Thursday, 12 March 2015

Melrose Industries finals



Melrose Industries, an engineering company that seeks to acquire businesses it understands, improve them by a mixture of investment and changed management focus, realise the value created and then return it to shareholders. I have a holding in my income portfolio (epic code: MRO).




Melrose Industries announced their full year results on 4 March.  Revenue was 6.1% below last year at £1,377.5m, although flat in constant currency terms.  Revenue constant currency performance by division was:
 
Elster Gas +6%
Elster Electricity -4%
Elster Water -12%
Energy -3%
 
Operating profits by division showed a very different picture, as rationalisation of the Elster businesses along with cost reductions and exiting some unprofitable business showed substantial profit improvements for those parts of the business:
 

Elster Gas +13%
Elster Electricity +23%
Elster Water +11%
Energy -7%

 
Headline PBT was £212.5m up 11%, but down 10.5% to £128.9m on a reported basis.  Headline EPS was up 2% to 15.3p and on a reported basis flat at 7.8p.
 
A final dividend of 5.3p has been declared making 8.1p for the full year an increase of 4.5%.
 
Free cash flow was £73.0m below last year's £121.7m, mainly due to the sale of Crosby at the back end of 2013.  Dividends paid were £83.6m and capital returned to shareholders was £595.3m the result of a sale in the previous year.  Net cash received from disposals this year was £366.3m, of which £200.4m will be returned to shareholders in 2015.  Net debt increased from £140.8m to £501.3m. 
 
Management's outlook for the current year stated that "...Adjusting for currency effects, our Group is trading in line with management expectations for 2015 despite the expected downturn in the performance at Brush..." 

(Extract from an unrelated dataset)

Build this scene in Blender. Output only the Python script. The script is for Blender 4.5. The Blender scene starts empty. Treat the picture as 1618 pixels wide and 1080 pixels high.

Melrose performs more like a VCT/private equity fund - buying companies, improving them and then selling them on.  So one way of looking at their performance over say 5 years is to look at the return per share.  At 31 December 2009 they had a book value of 153.1p and since then have returned capital of 122p and paid dividends of 46.95p and at 31 December 2014 had a book value of 157.9p.  This equates to a CAGR of 16.3% pa.; if you calculate an IRR which accounts for the timing of the dividends and returns of capital it is 24.5% pa.  These are very good returns from a strong management team.